»»

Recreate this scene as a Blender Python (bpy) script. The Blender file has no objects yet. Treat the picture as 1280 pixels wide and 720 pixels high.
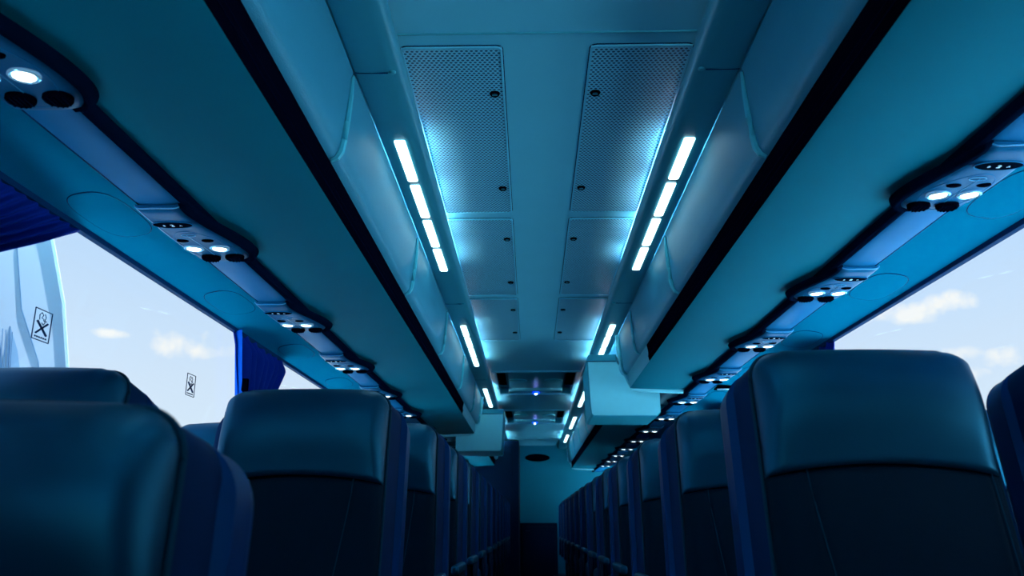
import bpy, bmesh, math, random
from mathutils import Vector, Matrix, Euler
random.seed(7)
S = bpy.context.scene
C = S.collection
PI = math.pi

# ------------------------------------------------------------------ camera
cam_d = bpy.data.cameras.new('camera'); cam = bpy.data.objects.new('camera', cam_d); C.objects.link(cam)
cam.location = (-0.045, 0, 0.9)
cam.rotation_euler = (math.radians(90 + 15.894), 0, math.radians(1.28))
cam_d.sensor_width = 36; cam_d.lens = 36 * 1036 / 1280
cam_d.clip_start = 0.02; cam_d.clip_end = 500
cam_d.dof.use_dof = True; cam_d.dof.focus_distance = 2.6; cam_d.dof.aperture_fstop = 5.6
S.camera = cam

# ------------------------------------------------------------------ world (blue sky, a few small clouds)
W = bpy.data.worlds.new('sky'); S.world = W; W.use_nodes = True
nt = W.node_tree; nt.nodes.clear()
def N(t, **k):
    n = nt.nodes.new(t)
    for a, b in k.items(): setattr(n, a, b)
    return n
def mth(op, a, b=None, c=None, clamp=False):
    n = N('ShaderNodeMath', operation=op); n.use_clamp = clamp
    for i, v in enumerate((a, b, c)):
        if v is None: continue
        if isinstance(v, (int, float)): n.inputs[i].default_value = v
        else: nt.links.new(v, n.inputs[i])
    return n.outputs[0]
tc = N('ShaderNodeTexCoord'); G = tc.outputs['Generated']
sep = N('ShaderNodeSeparateXYZ'); nt.links.new(G, sep.inputs[0])
ramp = N('ShaderNodeValToRGB'); nt.links.new(mth('MULTIPLY_ADD', sep.outputs[2], 0.5, 0.5), ramp.inputs[0])
cr = ramp.color_ramp
cr.elements[0].position = 0.0;  cr.elements[0].color = (.10, .17, .25, 1)
cr.elements[1].position = 1.0;  cr.elements[1].color = (.22, .44, .86, 1)
for p_, c_ in ((.49, (.16, .25, .36, 1)), (.505, (.80, .92, 1.0, 1)), (.58, (.70, .84, 1.0, 1)), (.64, (.58, .77, 1.0, 1)), (.75, (.34, .58, .93, 1))):
    e = cr.elements.new(p_); e.color = c_
# clouds: soft ellipses around fixed sky directions, broken up by noise
noise = N('ShaderNodeTexNoise'); noise.inputs['Scale'].default_value = 22; noise.inputs['Detail'].default_value = 6; noise.inputs['Roughness'].default_value = .6
nt.links.new(G, noise.inputs['Vector'])
clouds = [((.4149, .8829, .2198), .046, .0125), ((.4480, .8660, .2270), .028, .012), ((.4516, .8753, .1731), .026, .010), ((.4639, .8727, .1520), .028, .008),
          ((.4869, .8580, .1635), .020, .012), ((-.3875, .9017, .1925), .040, .016), ((-.3700, .9100, .1880), .055, .010), ((-.4536, .8687, .1987), .020, .005),
          ((.70, .70, .20), .09, .02), ((-.75, .60, .25), .10, .025)]
acc = None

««

◆ Task to carry out
The pictures should not be reproduced; quote all of the other material exactly.

◆ Written response
Recreate this scene as a Blender Python (bpy) script. The Blender file has no objects yet. Treat the picture as 1280 pixels wide and 720 pixels high.
import bpy, bmesh, math, random
from mathutils import Vector, Matrix, Euler
random.seed(7)
S = bpy.context.scene
C = S.collection
PI = math.pi

# ------------------------------------------------------------------ camera
cam_d = bpy.data.cameras.new('camera'); cam = bpy.data.objects.new('camera', cam_d); C.objects.link(cam)
cam.location = (-0.045, 0, 0.9)
cam.rotation_euler = (math.radians(90 + 15.894), 0, math.radians(1.28))
cam_d.sensor_width = 36; cam_d.lens = 36 * 1036 / 1280
cam_d.clip_start = 0.02; cam_d.clip_end = 500
cam_d.dof.use_dof = True; cam_d.dof.focus_distance = 2.6; cam_d.dof.aperture_fstop = 5.6
S.camera = cam

# ------------------------------------------------------------------ world (blue sky, a few small clouds)
W = bpy.data.worlds.new('sky'); S.world = W; W.use_nodes = True
nt = W.node_tree; nt.nodes.clear()
def N(t, **k):
    n = nt.nodes.new(t)
    for a, b in k.items(): setattr(n, a, b)
    return n
def mth(op, a, b=None, c=None, clamp=False):
    n = N('ShaderNodeMath', operation=op); n.use_clamp = clamp
    for i, v in enumerate((a, b, c)):
        if v is None: continue
        if isinstance(v, (int, float)): n.inputs[i].default_value = v
        else: nt.links.new(v, n.inputs[i])
    return n.outputs[0]
tc = N('ShaderNodeTexCoord'); G = tc.outputs['Generated']
sep = N('ShaderNodeSeparateXYZ'); nt.links.new(G, sep.inputs[0])
ramp = N('ShaderNodeValToRGB'); nt.links.new(mth('MULTIPLY_ADD', sep.outputs[2], 0.5, 0.5), ramp.inputs[0])
cr = ramp.color_ramp
cr.elements[0].position = 0.0;  cr.elements[0].color = (.10, .17, .25, 1)
cr.elements[1].position = 1.0;  cr.elements[1].color = (.22, .44, .86, 1)
for p_, c_ in ((.49, (.16, .25, .36, 1)), (.505, (.80, .92, 1.0, 1)), (.58, (.70, .84, 1.0, 1)), (.64, (.58, .77, 1.0, 1)), (.75, (.34, .58, .93, 1))):
    e = cr.elements.new(p_); e.color = c_
# clouds: soft ellipses around fixed sky directions, broken up by noise
noise = N('ShaderNodeTexNoise'); noise.inputs['Scale'].default_value = 22; noise.inputs['Detail'].default_value = 6; noise.inputs['Roughness'].default_value = .6
nt.links.new(G, noise.inputs['Vector'])
clouds = [((.4149, .8829, .2198), .046, .0125), ((.4480, .8660, .2270), .028, .012), ((.4516, .8753, .1731), .026, .010), ((.4639, .8727, .1520), .028, .008),
          ((.4869, .8580, .1635), .020, .012), ((-.3875, .9017, .1925), .040, .016), ((-.3700, .9100, .1880), .055, .010), ((-.4536, .8687, .1987), .020, .005),
          ((.70, .70, .20), .09, .02), ((-.75, .60, .25), .10, .025)]
acc = None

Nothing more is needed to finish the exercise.